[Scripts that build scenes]
● ● ● ●
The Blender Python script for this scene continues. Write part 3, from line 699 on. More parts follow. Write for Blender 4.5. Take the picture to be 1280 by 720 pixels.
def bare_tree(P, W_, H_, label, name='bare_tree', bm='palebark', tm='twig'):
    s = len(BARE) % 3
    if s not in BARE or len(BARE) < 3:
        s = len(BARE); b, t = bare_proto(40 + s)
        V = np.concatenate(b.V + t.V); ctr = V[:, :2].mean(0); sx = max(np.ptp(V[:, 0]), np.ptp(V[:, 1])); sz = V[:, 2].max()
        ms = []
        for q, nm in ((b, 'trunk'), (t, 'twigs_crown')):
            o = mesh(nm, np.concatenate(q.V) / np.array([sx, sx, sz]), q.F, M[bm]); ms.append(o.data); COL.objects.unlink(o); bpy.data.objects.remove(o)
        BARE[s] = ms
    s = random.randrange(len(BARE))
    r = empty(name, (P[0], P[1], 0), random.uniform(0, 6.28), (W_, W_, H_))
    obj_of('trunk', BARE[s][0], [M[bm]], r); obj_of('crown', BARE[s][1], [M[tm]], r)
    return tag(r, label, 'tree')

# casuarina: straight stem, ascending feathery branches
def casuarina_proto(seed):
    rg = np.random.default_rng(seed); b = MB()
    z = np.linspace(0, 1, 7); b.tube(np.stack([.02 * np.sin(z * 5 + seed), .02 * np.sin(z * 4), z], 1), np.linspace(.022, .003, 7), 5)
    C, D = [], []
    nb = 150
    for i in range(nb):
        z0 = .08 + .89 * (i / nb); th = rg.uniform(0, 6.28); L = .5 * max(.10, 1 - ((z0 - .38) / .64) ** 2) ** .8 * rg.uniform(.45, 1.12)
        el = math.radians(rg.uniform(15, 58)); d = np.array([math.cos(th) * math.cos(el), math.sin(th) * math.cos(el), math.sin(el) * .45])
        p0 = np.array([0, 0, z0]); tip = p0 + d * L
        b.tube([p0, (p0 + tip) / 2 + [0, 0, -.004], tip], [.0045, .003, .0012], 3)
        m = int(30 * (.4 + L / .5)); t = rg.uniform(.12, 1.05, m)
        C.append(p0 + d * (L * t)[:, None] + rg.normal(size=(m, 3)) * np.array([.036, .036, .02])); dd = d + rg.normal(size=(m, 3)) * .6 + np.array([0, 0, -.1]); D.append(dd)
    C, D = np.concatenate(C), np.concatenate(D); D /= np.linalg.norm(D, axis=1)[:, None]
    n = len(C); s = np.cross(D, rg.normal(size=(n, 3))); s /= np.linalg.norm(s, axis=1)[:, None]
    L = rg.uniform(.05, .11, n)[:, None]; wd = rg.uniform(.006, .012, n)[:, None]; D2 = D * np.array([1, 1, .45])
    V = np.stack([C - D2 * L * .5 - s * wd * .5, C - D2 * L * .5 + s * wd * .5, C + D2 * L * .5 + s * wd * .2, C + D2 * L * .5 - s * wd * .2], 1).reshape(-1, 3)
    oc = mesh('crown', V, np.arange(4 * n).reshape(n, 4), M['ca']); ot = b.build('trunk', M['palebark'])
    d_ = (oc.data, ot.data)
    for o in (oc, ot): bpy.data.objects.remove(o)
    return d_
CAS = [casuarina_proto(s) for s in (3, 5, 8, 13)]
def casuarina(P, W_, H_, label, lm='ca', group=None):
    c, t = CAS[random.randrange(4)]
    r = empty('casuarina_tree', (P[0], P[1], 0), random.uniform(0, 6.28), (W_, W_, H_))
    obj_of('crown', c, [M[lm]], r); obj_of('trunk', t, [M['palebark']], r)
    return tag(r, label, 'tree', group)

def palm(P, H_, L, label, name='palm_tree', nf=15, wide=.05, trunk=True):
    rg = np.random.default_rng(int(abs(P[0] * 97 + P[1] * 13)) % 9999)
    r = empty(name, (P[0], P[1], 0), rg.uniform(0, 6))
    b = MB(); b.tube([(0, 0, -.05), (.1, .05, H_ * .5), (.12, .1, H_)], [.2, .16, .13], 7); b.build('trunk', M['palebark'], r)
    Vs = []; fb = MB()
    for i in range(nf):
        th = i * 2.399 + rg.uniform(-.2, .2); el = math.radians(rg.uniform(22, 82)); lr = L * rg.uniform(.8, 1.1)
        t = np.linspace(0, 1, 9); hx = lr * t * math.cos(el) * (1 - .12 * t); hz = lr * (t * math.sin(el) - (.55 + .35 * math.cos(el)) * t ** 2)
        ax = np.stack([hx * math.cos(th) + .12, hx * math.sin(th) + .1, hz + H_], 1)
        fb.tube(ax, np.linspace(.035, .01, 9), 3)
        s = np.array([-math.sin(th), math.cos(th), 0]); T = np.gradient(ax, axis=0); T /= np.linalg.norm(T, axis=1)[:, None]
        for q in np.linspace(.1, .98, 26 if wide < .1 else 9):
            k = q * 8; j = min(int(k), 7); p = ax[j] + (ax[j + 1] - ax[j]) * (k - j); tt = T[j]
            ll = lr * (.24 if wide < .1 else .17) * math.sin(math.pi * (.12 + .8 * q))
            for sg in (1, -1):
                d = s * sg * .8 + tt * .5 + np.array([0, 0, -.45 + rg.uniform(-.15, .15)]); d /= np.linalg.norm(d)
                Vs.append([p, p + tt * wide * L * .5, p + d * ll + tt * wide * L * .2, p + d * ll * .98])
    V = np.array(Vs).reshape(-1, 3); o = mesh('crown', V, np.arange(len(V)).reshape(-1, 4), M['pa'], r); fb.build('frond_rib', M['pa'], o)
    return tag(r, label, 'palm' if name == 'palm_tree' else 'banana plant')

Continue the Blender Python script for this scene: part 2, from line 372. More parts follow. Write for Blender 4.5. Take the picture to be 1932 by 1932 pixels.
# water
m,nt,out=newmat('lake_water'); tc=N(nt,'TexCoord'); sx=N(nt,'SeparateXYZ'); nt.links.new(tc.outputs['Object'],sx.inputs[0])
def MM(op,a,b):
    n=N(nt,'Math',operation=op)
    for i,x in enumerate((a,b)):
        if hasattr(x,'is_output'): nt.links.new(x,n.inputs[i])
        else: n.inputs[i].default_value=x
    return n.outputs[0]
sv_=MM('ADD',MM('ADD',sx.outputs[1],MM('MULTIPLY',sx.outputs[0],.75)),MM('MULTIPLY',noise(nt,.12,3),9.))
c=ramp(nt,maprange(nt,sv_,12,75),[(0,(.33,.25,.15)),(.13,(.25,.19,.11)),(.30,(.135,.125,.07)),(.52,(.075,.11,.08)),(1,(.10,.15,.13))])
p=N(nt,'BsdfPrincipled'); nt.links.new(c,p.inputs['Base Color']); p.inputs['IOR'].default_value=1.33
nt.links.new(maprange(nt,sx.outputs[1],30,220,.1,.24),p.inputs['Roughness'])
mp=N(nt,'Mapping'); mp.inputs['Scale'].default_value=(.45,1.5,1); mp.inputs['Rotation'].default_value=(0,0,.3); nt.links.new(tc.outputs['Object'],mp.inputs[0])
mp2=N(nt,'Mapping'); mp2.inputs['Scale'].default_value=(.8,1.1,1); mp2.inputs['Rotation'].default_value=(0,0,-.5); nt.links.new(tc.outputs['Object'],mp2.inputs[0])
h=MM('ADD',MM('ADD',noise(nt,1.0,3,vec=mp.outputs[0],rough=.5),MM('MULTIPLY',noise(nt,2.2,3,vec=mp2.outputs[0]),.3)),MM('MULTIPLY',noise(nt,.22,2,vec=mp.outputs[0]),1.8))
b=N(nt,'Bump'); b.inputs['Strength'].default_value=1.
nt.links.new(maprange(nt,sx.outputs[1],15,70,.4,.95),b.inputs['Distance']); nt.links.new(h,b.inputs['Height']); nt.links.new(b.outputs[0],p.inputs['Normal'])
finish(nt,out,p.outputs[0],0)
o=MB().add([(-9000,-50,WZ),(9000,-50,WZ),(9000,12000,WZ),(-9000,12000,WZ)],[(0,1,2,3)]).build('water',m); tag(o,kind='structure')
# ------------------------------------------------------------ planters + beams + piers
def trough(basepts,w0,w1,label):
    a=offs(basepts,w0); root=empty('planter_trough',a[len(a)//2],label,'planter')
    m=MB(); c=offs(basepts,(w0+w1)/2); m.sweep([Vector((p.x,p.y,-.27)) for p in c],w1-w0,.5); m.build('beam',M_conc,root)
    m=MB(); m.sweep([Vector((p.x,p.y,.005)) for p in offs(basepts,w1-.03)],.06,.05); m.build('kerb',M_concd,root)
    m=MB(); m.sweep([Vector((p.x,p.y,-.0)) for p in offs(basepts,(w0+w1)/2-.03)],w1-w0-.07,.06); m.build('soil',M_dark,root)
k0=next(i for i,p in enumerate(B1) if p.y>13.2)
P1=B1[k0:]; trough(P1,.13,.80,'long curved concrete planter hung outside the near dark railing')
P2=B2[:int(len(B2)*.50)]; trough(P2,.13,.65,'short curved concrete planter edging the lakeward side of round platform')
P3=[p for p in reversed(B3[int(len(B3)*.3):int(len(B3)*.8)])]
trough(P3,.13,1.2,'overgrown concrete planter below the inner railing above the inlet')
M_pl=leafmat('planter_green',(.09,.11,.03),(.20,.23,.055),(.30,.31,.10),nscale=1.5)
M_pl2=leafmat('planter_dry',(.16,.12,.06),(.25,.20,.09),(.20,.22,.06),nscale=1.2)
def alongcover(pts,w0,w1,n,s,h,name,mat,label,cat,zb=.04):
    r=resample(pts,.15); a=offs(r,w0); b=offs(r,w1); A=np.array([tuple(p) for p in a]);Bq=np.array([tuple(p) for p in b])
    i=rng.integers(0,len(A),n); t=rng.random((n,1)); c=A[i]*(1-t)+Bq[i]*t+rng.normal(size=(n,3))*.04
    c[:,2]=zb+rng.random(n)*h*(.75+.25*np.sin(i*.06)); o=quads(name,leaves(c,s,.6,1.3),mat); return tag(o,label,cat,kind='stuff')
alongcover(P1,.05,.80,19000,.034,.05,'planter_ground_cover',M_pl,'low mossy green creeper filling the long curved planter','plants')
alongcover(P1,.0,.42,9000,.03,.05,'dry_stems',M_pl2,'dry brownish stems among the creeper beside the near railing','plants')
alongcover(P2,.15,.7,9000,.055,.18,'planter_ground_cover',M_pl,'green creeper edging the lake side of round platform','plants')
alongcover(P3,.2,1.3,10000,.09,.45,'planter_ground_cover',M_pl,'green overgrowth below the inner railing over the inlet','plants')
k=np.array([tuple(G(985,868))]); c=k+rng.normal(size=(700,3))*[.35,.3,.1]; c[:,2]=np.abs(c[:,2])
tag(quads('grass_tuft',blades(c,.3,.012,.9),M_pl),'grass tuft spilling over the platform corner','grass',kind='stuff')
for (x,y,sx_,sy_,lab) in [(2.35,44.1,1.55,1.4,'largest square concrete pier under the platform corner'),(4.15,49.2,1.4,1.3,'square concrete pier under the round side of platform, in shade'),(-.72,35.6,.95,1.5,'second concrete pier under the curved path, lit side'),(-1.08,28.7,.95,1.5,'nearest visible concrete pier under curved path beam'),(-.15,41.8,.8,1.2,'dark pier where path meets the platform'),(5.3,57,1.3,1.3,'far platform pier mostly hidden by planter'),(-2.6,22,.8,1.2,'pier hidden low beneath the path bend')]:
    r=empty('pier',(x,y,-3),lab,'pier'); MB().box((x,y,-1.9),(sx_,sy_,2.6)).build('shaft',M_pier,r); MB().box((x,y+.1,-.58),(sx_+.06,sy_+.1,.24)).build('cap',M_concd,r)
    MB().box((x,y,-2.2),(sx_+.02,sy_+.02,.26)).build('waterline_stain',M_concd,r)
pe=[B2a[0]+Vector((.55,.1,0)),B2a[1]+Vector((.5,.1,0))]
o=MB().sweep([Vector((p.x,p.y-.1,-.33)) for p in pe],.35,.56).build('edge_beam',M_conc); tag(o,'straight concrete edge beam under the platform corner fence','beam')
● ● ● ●
*What you will do*:
Output, please, only the lines running from the start of the entries through the line that contains "return tag(r, label, 'tree')", including both of those lines.

*Expected answer*:
The Blender Python script for this scene continues. Write part 3, from line 699 on. More parts follow. Write for Blender 4.5. Take the picture to be 1280 by 720 pixels.
def bare_tree(P, W_, H_, label, name='bare_tree', bm='palebark', tm='twig'):
    s = len(BARE) % 3
    if s not in BARE or len(BARE) < 3:
        s = len(BARE); b, t = bare_proto(40 + s)
        V = np.concatenate(b.V + t.V); ctr = V[:, :2].mean(0); sx = max(np.ptp(V[:, 0]), np.ptp(V[:, 1])); sz = V[:, 2].max()
        ms = []
        for q, nm in ((b, 'trunk'), (t, 'twigs_crown')):
            o = mesh(nm, np.concatenate(q.V) / np.array([sx, sx, sz]), q.F, M[bm]); ms.append(o.data); COL.objects.unlink(o); bpy.data.objects.remove(o)
        BARE[s] = ms
    s = random.randrange(len(BARE))
    r = empty(name, (P[0], P[1], 0), random.uniform(0, 6.28), (W_, W_, H_))
    obj_of('trunk', BARE[s][0], [M[bm]], r); obj_of('crown', BARE[s][1], [M[tm]], r)
    return tag(r, label, 'tree')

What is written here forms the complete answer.